— Start of Given material —
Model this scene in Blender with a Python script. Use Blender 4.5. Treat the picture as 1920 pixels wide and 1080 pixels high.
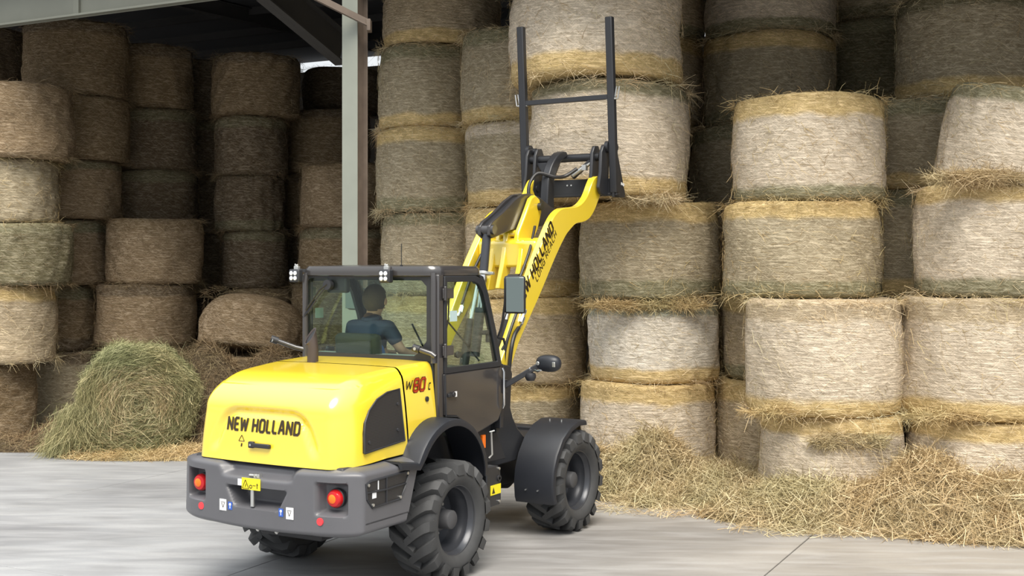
import bpy, bmesh, math, random
import numpy as np
from mathutils import Vector, Matrix

for _o in list(bpy.data.objects):
    bpy.data.objects.remove(_o, do_unlink=True)
SC = bpy.context.scene
COL = SC.collection

# ------------------------------------------------------------------ camera
FPX, HORIZON, CAMZ = 2270.0, 500.0, 2.585        # focal length in px of a 1920 px wide frame
cam_data = bpy.data.cameras.new('camera')
cam_data.sensor_width = 36.0
cam_data.lens = 36.0 * FPX / 1920.0
cam_data.shift_y = -(540.0 - HORIZON) / 1920.0
cam_data.clip_end = 500
cam = bpy.data.objects.new('camera', cam_data)
COL.objects.link(cam)
cam.location = (0, 0, CAMZ)
cam.rotation_euler = (math.radians(90), 0, 0)
SC.camera = cam

# ------------------------------------------------------------------ sky: even overcast
world = bpy.data.worlds.new('overcast_sky')
SC.world = world
world.use_nodes = True
bgn = world.node_tree.nodes['Background']
bgn.inputs['Color'].default_value = (0.93, 0.97, 1.0, 1)
bgn.inputs['Strength'].default_value = 1.3
# standard overcast sky: zenith three times as bright as the horizon
_wn, _wl = world.node_tree.nodes, world.node_tree.links
_tc = _wn.new('ShaderNodeTexCoord'); _sp = _wn.new('ShaderNodeSeparateXYZ'); _wl.new(_tc.outputs['Generated'], _sp.inputs[0])
_mr = _wn.new('ShaderNodeMapRange'); _mr.inputs['From Min'].default_value = 0; _mr.inputs['From Max'].default_value = 1
_mr.inputs['To Min'].default_value = 1 / 3; _mr.inputs['To Max'].default_value = 1.0; _wl.new(_sp.outputs[2], _mr.inputs['Value'])
_cm = _wn.new('ShaderNodeVectorMath'); _cm.operation = 'SCALE'; _cm.inputs[0].default_value = (0.93, 0.97, 1.0)
_wl.new(_mr.outputs[0], _cm.inputs['Scale']); _wl.new(_cm.outputs[0], bgn.inputs['Color'])
sun_data = bpy.data.lights.new('sun', 'SUN')
sun_data.energy = 3.1
sun_data.angle = math.radians(38)
sun_data.color = (1.0, 0.93, 0.82)
sun = bpy.data.objects.new('sun', sun_data)
COL.objects.link(sun)
sun.location = (4, -6, 12)
_d = Vector((-0.06, 0.52, -0.85)).normalized()      # direction the light travels
sun.rotation_euler = _d.to_track_quat('-Z', 'Y').to_euler()

vs = SC.view_settings
vs.view_transform = 'Standard'
vs.look = 'None'
vs.gamma = 1.0
vs.use_curve_mapping = False
vs.exposure = 0.72

# ------------------------------------------------------------------ helpers
def at(x, y, Y):
    """photo pixel at a known distance -> point in the place"""
    return Vector(((x - 960.0) / FPX * Y, Y, CAMZ + (HORIZON - y) / FPX * Y))

def tag(o, label=None, cat=None, group=None, kind=None):
    if label: o['label'] = label
    if cat: o['category'] = cat
    if group: o['group'] = group
    if kind: o['kind'] = kind
    return o

def link(name, me, mat, parent=None):
    o = bpy.data.objects.new(name, me)
    COL.objects.link(o)
    if mat is not None and len(me.materials) == 0:
        me.materials.append(mat)
    if parent is not None:
        o.parent = parent
    return o

def empty(name, loc=(0, 0, 0), rz=0.0):
    o = bpy.data.objects.new(name, None)
    o.empty_display_size = 0.2
    COL.objects.link(o)
    o.location = loc
    o.rotation_euler = (0, 0, rz)
    return o

class MB:
    """collects simple solids, then builds ONE mesh object"""
    def __init__(s):
        s.v = []; s.f = []
    def add(s, vs_, fs):
        n = len(s.v)
        s.v += [tuple(p) for p in vs_]
        s.f += [tuple(i + n for i in q) for q in fs]
        return s
    def box(s, c, d, rot=None):
        c = Vector(c)
        P = []
        for sx in (-.5, .5):
            for sy in (-.5, .5):
                for sz in (-.5, .5):
                    p = Vector((sx * d[0], sy * d[1], sz * d[2]))
                    if rot is not None: p = rot @ p
                    P.append(c + p)
        return s.add(P, [(0, 1, 3, 2), (4, 6, 7, 5), (0, 4, 5, 1), (2, 3, 7, 6), (0, 2, 6, 4), (1, 5, 7, 3)])
    def bar(s, a, b, w, h, up=(0, 0, 1)):
        """rectangular bar from a to b"""
        a = Vector(a); b = Vector(b); d = (b - a).normalized()
        u = Vector(up)
        if abs(d.dot(u)) > .98: u = Vector((0, 1, 0))
        r = d.cross(u).normalized(); u = r.cross(d).normalized()
        P = []
        for q in (a, b):
            for sx, sy in ((-1, -1), (1, -1), (1, 1), (-1, 1)):
                P.append(q + r * (sx * w / 2) + u * (sy * h / 2))
        return s.add(P, [(3, 2, 1, 0), (4, 5, 6, 7), (0, 1, 5, 4), (1, 2, 6, 5), (2, 3, 7, 6), (3, 0, 4, 7)])
    def tube(s, pts, rad, n=10, caps=True):
        pts = [Vector(p) for p in pts]
        rads = rad if isinstance(rad, (list, tuple)) else [rad] * len(pts)
        rings = []; ref = None
        for i, p in enumerate(pts):
            t = (pts[min(i + 1, len(pts) - 1)] - pts[max(i - 1, 0)]).normalized()
            if ref is None:
                ref = Vector((0, 0, 1)) if abs(t.z) < .9 else Vector((1, 0, 0))
            a = (ref - t * ref.dot(t)).normalized(); ref = a
            b = t.cross(a)
            rings.append([p + (a * math.cos(k * 2 * math.pi / n) + b * math.sin(k * 2 * math.pi / n)) * rads[i] for k in range(n)])
        V = [q for r in rings for q in r]; Fc = []
        for i in range(len(rings) - 1):
            for k in range(n):
                k2 = (k + 1) % n
                Fc.append((i * n + k, i * n + k2, (i + 1) * n + k2, (i + 1) * n + k))
        if caps:
            Fc.append(tuple(range(n - 1, -1, -1)))
            Fc.append(tuple(len(V) - n + k for k in range(n)))
        return s.add(V, Fc)
    def cyl(s, a, b, r, n=20, r2=None):
        return s.tube([a, b], [r, r if r2 is None else r2], n)
    def prism(s, poly, a, b, fn):
        """polygon of 2D points; fn(p, q, t) -> 3D; t = a and b are the two faces"""
        n = len(poly)
        V = [fn(p, q, a) for p, q in poly] + [fn(p, q, b) for p, q in poly]
        Fc = [tuple(range(n)), tuple(range(2 * n - 1, n - 1, -1))]
        for i in range(n):
            j = (i + 1) % n
            Fc.append((i, i + n, j + n, j))
        return s.add(V, Fc)
    def side(s, poly, v0, v1):
        """polygon in (u, w) of the machine, thick in v"""
        return s.prism(poly, v0, v1, lambda p, q, t: (t, p, q))
    def lathe(s, prof, n=40, axis='x', c=(0, 0, 0)):
        """prof: (radius, along) closed profile revolved about axis through c"""
        m = len(prof); V = []; Fc = []
        for k in range(n):
            a = 2 * math.pi * k / n
            for r, t in prof:
                if axis == 'x': V.append((c[0] + t, c[1] + r * math.cos(a), c[2] + r * math.sin(a)))
                elif axis == 'y': V.append((c[0] + r * math.cos(a), c[1] + t, c[2] + r * math.sin(a)))
                else: V.append((c[0] + r * math.cos(a), c[1] + r * math.sin(a), c[2] + t))
        for k in range(n):
            k2 = (k + 1) % n
            for i in range(m - 1):
                Fc.append((k * m + i, k2 * m + i, k2 * m + i + 1, k * m + i + 1))
        return s.add(V, Fc)
    def build(s, name, mat, parent=None, smooth=False, bevel=0.0, segs=2, angle=35, weld=False):
        me = bpy.data.meshes.new(name)
        me.from_pydata(s.v, [], s.f)
        bm = bmesh.new(); bm.from_mesh(me)
        if weld: bmesh.ops.remove_doubles(bm, verts=bm.verts, dist=1e-4)
        bmesh.ops.recalc_face_normals(bm, faces=bm.faces)
        bm.to_mesh(me); bm.free()
        o = link(name, me, mat, parent)
        if smooth: shade(me, angle)
        if bevel > 0:
            md = o.modifiers.new('bevel', 'BEVEL')
            md.width = bevel; md.segments = segs; md.limit_method = 'ANGLE'; md.angle_limit = math.radians(40)
            shade(me, angle)
        return o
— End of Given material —
[Set exercise]: Starting at the top of the listing above, reproduce each line up to and including the one with "SC.camera = cam"; omit the pictures.

[The completed task]:
Model this scene in Blender with a Python script. Use Blender 4.5. Treat the picture as 1920 pixels wide and 1080 pixels high.
import bpy, bmesh, math, random
import numpy as np
from mathutils import Vector, Matrix

for _o in list(bpy.data.objects):
    bpy.data.objects.remove(_o, do_unlink=True)
SC = bpy.context.scene
COL = SC.collection

# ------------------------------------------------------------------ camera
FPX, HORIZON, CAMZ = 2270.0, 500.0, 2.585        # focal length in px of a 1920 px wide frame
cam_data = bpy.data.cameras.new('camera')
cam_data.sensor_width = 36.0
cam_data.lens = 36.0 * FPX / 1920.0
cam_data.shift_y = -(540.0 - HORIZON) / 1920.0
cam_data.clip_end = 500
cam = bpy.data.objects.new('camera', cam_data)
COL.objects.link(cam)
cam.location = (0, 0, CAMZ)
cam.rotation_euler = (math.radians(90), 0, 0)
SC.camera = cam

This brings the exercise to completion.